Although Wollinger recanted this statement and claimed that the officer
made up most of the information, the jury decided otherwise.
¶8 In
addition, as the State points out, much of the specific factual information in
Wollinger’s statement was not information that the police officer would have
had knowledge of unless Wollinger provided it.
In addition, Krey’s friend, Joey Gunderson, gave information to police
corroborating details in Wollinger’s police statement.
¶9 Based
on the foregoing, it is clear beyond a reasonable doubt that a rational jury
would have found Krey guilty even if they had received a cautionary instruction
regarding proper use of the evidence of threats against Wollinger. Accordingly, we conclude that the trial
court’s failure to give such an instruction did not contribute to the
conviction.
B. Ineffective Assistance.
¶10 Krey’s second claim is based on his trial counsel’s failure to request a cautionary instruction. We reject this claim as well. The analytical framework that must be employed in assessing the merits of a defendant’s claim of ineffective assistance of counsel is well known. To sustain a claim of ineffective assistance of counsel, a defendant must show both that counsel’s performance was deficient and that counsel’s errors were prejudicial. Strickland v. Washington, 466 U.S. 668, 687 (1984); State v. Sanchez, 201 Wis. 2d 219, 236, 548 N.W.2d 69 (1996). A court need not address both components of this inquiry if the defendant does not make a sufficient showing on one. Strickland, 466 U.S. at 697.
¶11 An attorney’s performance is not deficient unless he or she made errors so serious that counsel was not functioning as the “counsel” guaranteed the defendant by the Sixth Amendment. To satisfy the prejudice prong, appellant must demonstrate that counsel’s deficient performance was “so serious as to deprive the defendant of a fair trial, a trial whose result is reliable.” Strickland, 466 U.S. at 687. In other words, there must be a showing that “there is a reasonable probability that, but for counsel’s unprofessional errors, the result of the proceeding would have been different. A reasonable probability is a probability sufficient to undermine confidence in the outcome.” Id. at 694.
¶12 Whether counsel’s actions constitute ineffective assistance is a mixed question of law and fact. State v. Pitsch, 124 Wis. 2d 628, 633-34, 369 N.W.2d 711 (1985). The trial court’s determination of what the attorney did, or did not do, and the basis for the challenged conduct are factual and will be upheld unless they are clearly erroneous. Id. at 634. The ultimate conclusion, however, of whether the conduct resulted in a violation of defendant’s right to effective assistance of counsel is a question of law for which no deference to the trial court need be given. State v. Harvey, 139 Wis. 2d 353, 376, 407 N.W.2d 235 (1987).
¶13 With respect to the “prejudice” component of the test for ineffective assistance of counsel, the defendant must affirmatively prove that the alleged defect in counsel’s performance “actually had an adverse effect on the defense.” Strickland, 466 U.S. at 693. The defendant cannot meet his burden by merely showing that the error had some conceivable effect on the outcome.
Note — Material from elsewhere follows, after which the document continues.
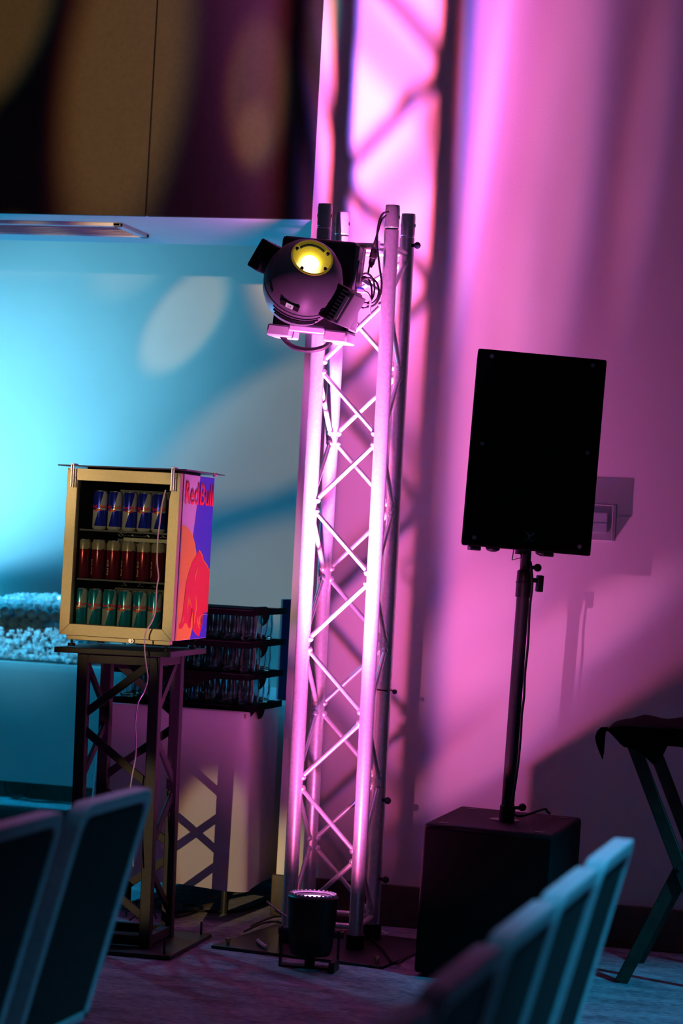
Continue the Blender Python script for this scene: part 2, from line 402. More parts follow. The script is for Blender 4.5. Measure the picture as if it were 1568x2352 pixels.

Rather, he must show that “there is a reasonable probability that, but for counsel’s unprofessional errors, the result of the proceedings would have been different. A reasonable probability is a probability sufficient to undermine confidence in the outcome.” Id. at 694.
¶14 Here, we have already concluded that admission of the evidence without a cautionary instruction was harmless error. For the same reasons espoused above, we conclude that trial counsel’s failure to request the cautionary instruction did not prejudice the outcome of this case. There is no reasonable probability, based on the overwhelming evidence implicating Krey as the perpetrator of the crime, that the cautionary instruction would have altered the result of the proceedings.
By the Court.—Judgment and order affirmed.
This opinion will not be published. See Wis. Stat. Rule 809.23(1)(b)5.